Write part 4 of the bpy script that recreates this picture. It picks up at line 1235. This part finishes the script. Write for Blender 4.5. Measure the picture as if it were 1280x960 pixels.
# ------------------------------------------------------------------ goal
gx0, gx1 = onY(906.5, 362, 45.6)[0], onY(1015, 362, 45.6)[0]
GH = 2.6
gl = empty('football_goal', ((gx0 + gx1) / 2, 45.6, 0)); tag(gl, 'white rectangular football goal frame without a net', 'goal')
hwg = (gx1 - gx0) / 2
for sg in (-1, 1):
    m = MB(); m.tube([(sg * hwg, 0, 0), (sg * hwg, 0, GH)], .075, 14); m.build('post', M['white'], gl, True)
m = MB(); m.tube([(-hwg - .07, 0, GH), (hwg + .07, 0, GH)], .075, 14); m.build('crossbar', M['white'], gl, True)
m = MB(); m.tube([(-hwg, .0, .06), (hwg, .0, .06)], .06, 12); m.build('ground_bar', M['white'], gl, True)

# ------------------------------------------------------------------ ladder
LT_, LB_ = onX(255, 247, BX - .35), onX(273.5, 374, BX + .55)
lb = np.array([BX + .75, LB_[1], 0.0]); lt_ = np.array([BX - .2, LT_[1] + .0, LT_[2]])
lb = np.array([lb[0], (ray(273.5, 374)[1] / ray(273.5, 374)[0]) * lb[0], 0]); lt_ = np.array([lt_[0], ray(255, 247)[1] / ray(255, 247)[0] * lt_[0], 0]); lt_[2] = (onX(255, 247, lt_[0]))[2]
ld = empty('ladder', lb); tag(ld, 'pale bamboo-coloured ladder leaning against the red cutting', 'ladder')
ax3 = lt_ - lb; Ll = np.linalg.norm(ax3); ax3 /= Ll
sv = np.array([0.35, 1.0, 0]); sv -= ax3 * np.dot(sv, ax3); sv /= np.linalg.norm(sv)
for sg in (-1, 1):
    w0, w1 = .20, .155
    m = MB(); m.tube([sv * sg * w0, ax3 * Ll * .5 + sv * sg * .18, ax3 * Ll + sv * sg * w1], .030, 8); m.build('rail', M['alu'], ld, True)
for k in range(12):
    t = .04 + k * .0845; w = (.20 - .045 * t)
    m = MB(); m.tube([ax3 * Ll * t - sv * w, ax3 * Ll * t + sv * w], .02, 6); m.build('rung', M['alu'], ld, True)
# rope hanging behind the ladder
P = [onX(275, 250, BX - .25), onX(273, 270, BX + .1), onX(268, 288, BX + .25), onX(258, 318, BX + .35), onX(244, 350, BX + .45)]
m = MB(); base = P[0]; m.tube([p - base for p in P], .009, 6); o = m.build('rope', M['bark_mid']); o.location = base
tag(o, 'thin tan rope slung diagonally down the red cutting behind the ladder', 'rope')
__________
Write the whole listing out again. Keep every line exactly as it is.

FULL ANSWER:
Write part 4 of the bpy script that recreates this picture. It picks up at line 1235. This part finishes the script. Write for Blender 4.5. Measure the picture as if it were 1280x960 pixels.
# ------------------------------------------------------------------ goal
gx0, gx1 = onY(906.5, 362, 45.6)[0], onY(1015, 362, 45.6)[0]
GH = 2.6
gl = empty('football_goal', ((gx0 + gx1) / 2, 45.6, 0)); tag(gl, 'white rectangular football goal frame without a net', 'goal')
hwg = (gx1 - gx0) / 2
for sg in (-1, 1):
    m = MB(); m.tube([(sg * hwg, 0, 0), (sg * hwg, 0, GH)], .075, 14); m.build('post', M['white'], gl, True)
m = MB(); m.tube([(-hwg - .07, 0, GH), (hwg + .07, 0, GH)], .075, 14); m.build('crossbar', M['white'], gl, True)
m = MB(); m.tube([(-hwg, .0, .06), (hwg, .0, .06)], .06, 12); m.build('ground_bar', M['white'], gl, True)

# ------------------------------------------------------------------ ladder
LT_, LB_ = onX(255, 247, BX - .35), onX(273.5, 374, BX + .55)
lb = np.array([BX + .75, LB_[1], 0.0]); lt_ = np.array([BX - .2, LT_[1] + .0, LT_[2]])
lb = np.array([lb[0], (ray(273.5, 374)[1] / ray(273.5, 374)[0]) * lb[0], 0]); lt_ = np.array([lt_[0], ray(255, 247)[1] / ray(255, 247)[0] * lt_[0], 0]); lt_[2] = (onX(255, 247, lt_[0]))[2]
ld = empty('ladder', lb); tag(ld, 'pale bamboo-coloured ladder leaning against the red cutting', 'ladder')
ax3 = lt_ - lb; Ll = np.linalg.norm(ax3); ax3 /= Ll
sv = np.array([0.35, 1.0, 0]); sv -= ax3 * np.dot(sv, ax3); sv /= np.linalg.norm(sv)
for sg in (-1, 1):
    w0, w1 = .20, .155
    m = MB(); m.tube([sv * sg * w0, ax3 * Ll * .5 + sv * sg * .18, ax3 * Ll + sv * sg * w1], .030, 8); m.build('rail', M['alu'], ld, True)
for k in range(12):
    t = .04 + k * .0845; w = (.20 - .045 * t)
    m = MB(); m.tube([ax3 * Ll * t - sv * w, ax3 * Ll * t + sv * w], .02, 6); m.build('rung', M['alu'], ld, True)
# rope hanging behind the ladder
P = [onX(275, 250, BX - .25), onX(273, 270, BX + .1), onX(268, 288, BX + .25), onX(258, 318, BX + .35), onX(244, 350, BX + .45)]
m = MB(); base = P[0]; m.tube([p - base for p in P], .009, 6); o = m.build('rope', M['bark_mid']); o.location = base
tag(o, 'thin tan rope slung diagonally down the red cutting behind the ladder', 'rope')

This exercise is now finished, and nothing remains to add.